9:30 AM -- LAS VEGAS -- 2013 International CES -- The AT&T Inc. Developer Summit yesterday did not disappoint, and in many ways, it helped me answer the question: Where is AT&T's network going next?
Of particular interest to me were the wireline network improvements noted by John Donovan, the former CTO of AT&T. Donovan's title these days is Senior Executive Vice President of AT&T Technology and Network Operations, AT&T Inc. He hopped in a car and left the Palms hotel right after the keynote session Monday morning. I was hoping to get a business card from him to see how large the cards were, given all the verbiage.
What was I saying?
Oh, yeah. The network ...
What Donovan was clear about was that AT&T is bringing IP broadband services to more people as part of its Project Velocity IP, or Project VIP -- a menu of $15 billion worth of wireline and wireless improvements coming between now and 2015.
When discussing DSLAM and wireline technologies, Donovan said: "With our plant technology advancements, 90 percent of our U-verse customer locations will have the capability to receive what we project to be 75 Mbit/s. And 75 percent will have the capability to receive up to 100 Mbit/s.
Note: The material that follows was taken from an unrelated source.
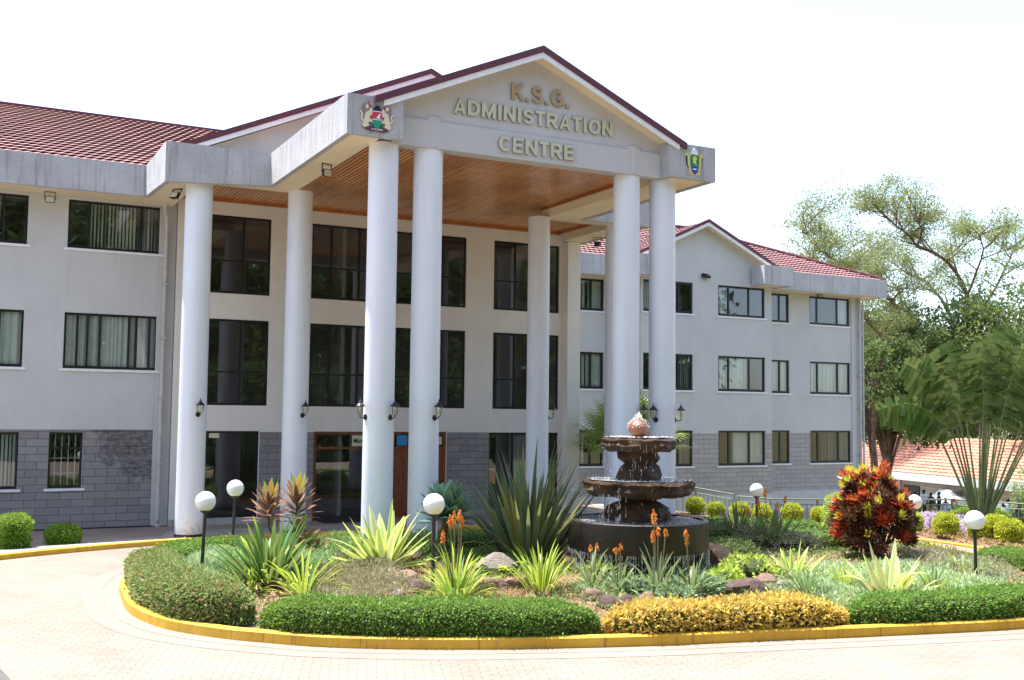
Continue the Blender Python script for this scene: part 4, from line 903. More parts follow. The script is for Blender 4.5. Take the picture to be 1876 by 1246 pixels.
def clump(name, c, r, hz, mat, label, cat='shrub', n=900, leaf=.05, group=None, kind=None, core=True, flowers=None, stem=0, flat=1.0, parent=None, power=.33, squash=2.6):
    """rounded bush: superellipsoid core and leaves through the shell; c = base centre"""
    mb = MB(); zc = c[2]+stem+hz*.5
    if core:
        mb.sphere((c[0], c[1], zc), r*.80, 0, 12, 8, hz*.5/r)
    if stem: mb.tube([(c[0], c[1], c[2]-.05), (c[0]+.02, c[1], zc)], .025, 6)
    D = RNG.normal(size=(n, 3)); D /= np.linalg.norm(D, axis=1)[:, None]
    e = (np.abs(D)**squash).sum(1)**(-1/squash); D2 = D*e[:, None]
    lump = 1+.06*np.sin(D[:, 0]*7+c[0]*3)*np.cos(D[:, 1]*6+c[1])+.05*np.sin(D[:, 2]*9)
    P = np.array([c[0], c[1], zc])+D2*np.array([r, r, hz*.5])*(RNG.uniform(.80, 1.03, n)*lump)[:, None]
    mats = [M['core'], mat]; mi = np.ones(n, int)
    if flowers: mats.append(flowers[0]); mi[RNG.uniform(size=n) < flowers[1]] = 2
    mb.quads(leaf_quads(P, leaf, D, .55, .45), mi); o = mb.build(name, mats, parent)
    if parent is None: tag(o, label, cat, group, kind)
    return o
def blade(mb, base, az, tilt, L_, W_, droop=.5, m=0, seg=7, fold=.25, prof='lance', twist=0, kink=None):
    """strap leaf with a folded section; tilt from vertical, droop added towards the tip"""
    p = Vector(base); rows = []; az0 = az
    for i in range(seg+1):
        t_ = i/seg; th = tilt+droop*t_**1.8+(kink[1] if kink and t_ > kink[0] else 0); d = Vector((math.sin(th)*math.cos(az), math.sin(th)*math.sin(az), math.cos(th)))
        if i: p = p+d*(L_/seg)
        s_ = Vector((-math.sin(az+twist*t_), math.cos(az+twist*t_), 0)); up = d.cross(s_)
        if prof == 'lance': w = W_*(.45+.55*math.sin(min(1, t_*1.7+.0)*math.pi/2))*(1-t_**3.2) if t_ < 1 else 0
        elif prof == 'strap': w = W_*(.8+.2*t_)*(1-t_**5)
        else: w = W_*math.sin(math.pi*(t_*.93+.05))**.7
        w = max(w, W_*.02)*.5
        rows.append([p-s_*w-up*(w*fold), p, p+s_*w-up*(w*fold)] if fold >= 0 else [p-s_*w, p, p+s_*w])
    mb.grid(rows, m)
    return rows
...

"And almost 80 percent of the IP DSLAM customer locations will have the capability to receive 45 Mbit/s, with about half of those [customers] having the capability to receive up to 75 Mbit/s."
He added that, in all, "75 percent of AT&T customer locations will have access to either U-verse or IP DSLAMs." Also, he reiterated the deadline, saying that AT&T will "essentially complete this IP broadband build by the end of 2015."
Later, during a meeting, Jeff Weber, AT&T's VP of U-verse and Video Products, noted that AT&T already offers 35 Mbit/s to some U-verse customers today. "Our roadmap for broadband is really, really robust," he tells Light Reading.
At one point I thought AT&T would run out of road by having U-verse deployed on anything less than an all-fiber network. Donovan and Weber are making the case that AT&T has plenty of technology in its own network, by taking advantage of new video compression techniques, to keep that road stretching out a long, long way.